When countup(5) is called can someone please tell me how the number 5 gets into the array if the else statement goes straight to the recursive calling of the function with the argument n-1? Doesn’t that make the first element in countArray 4? Thanks!
function countup(n) {
if (n < 1) {
return [];
} else {
const countArray = countup(n - 1);
countArray.push(n);
return countArray;
}
}
When you call countup(5) it will hit the else statement and make the recursive call. But then what does it immediately after making the recursive call?
So you’re saying at the push statement, n is still 5?
I think you can answer that question 
I don’t see anywhere in that function body where the value of n changes. Do you?
K thanks for your time
Just to be clear, it is not after “making” the call, but after finishing with it.

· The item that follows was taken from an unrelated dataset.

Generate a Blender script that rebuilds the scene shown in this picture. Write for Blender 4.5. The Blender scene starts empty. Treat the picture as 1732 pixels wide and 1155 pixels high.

The whole thing might be clear if you understand how call stacks work. There is probably a good video on it. But, during that first call to the function, when it encounters the next function call, the “environment” of that current call gets “frozen” on the call stack and a new function begins. This happens 4 times until the last (5th call) happens and that function call can actually finish. Then JS looks on the latest thing on the call stack and finishes that, etc., turtles all the way down. It’s like it wraps itself up with incomplete function calls until it gets to the end and then unwraps, finishing the function calls.
If you run it this way:
function countup(n) {
console.log(n, '... entering countup');
if (n < 1) {
console.log(n, '... n < 1, returning []');
return [];
} else {
console.log(n, '... n >= 1, making recursive call with n');
const countArray = countup(n - 1);
console.log(n, '... back from recursive call');
countArray.push(n);
return countArray;
}
}
I’ve been trying to figure out how to write code to keep track of n like that! Thank you! I will study this. I’ve read some stuff about stacking but it’s not clear yet. Appreciate this very much!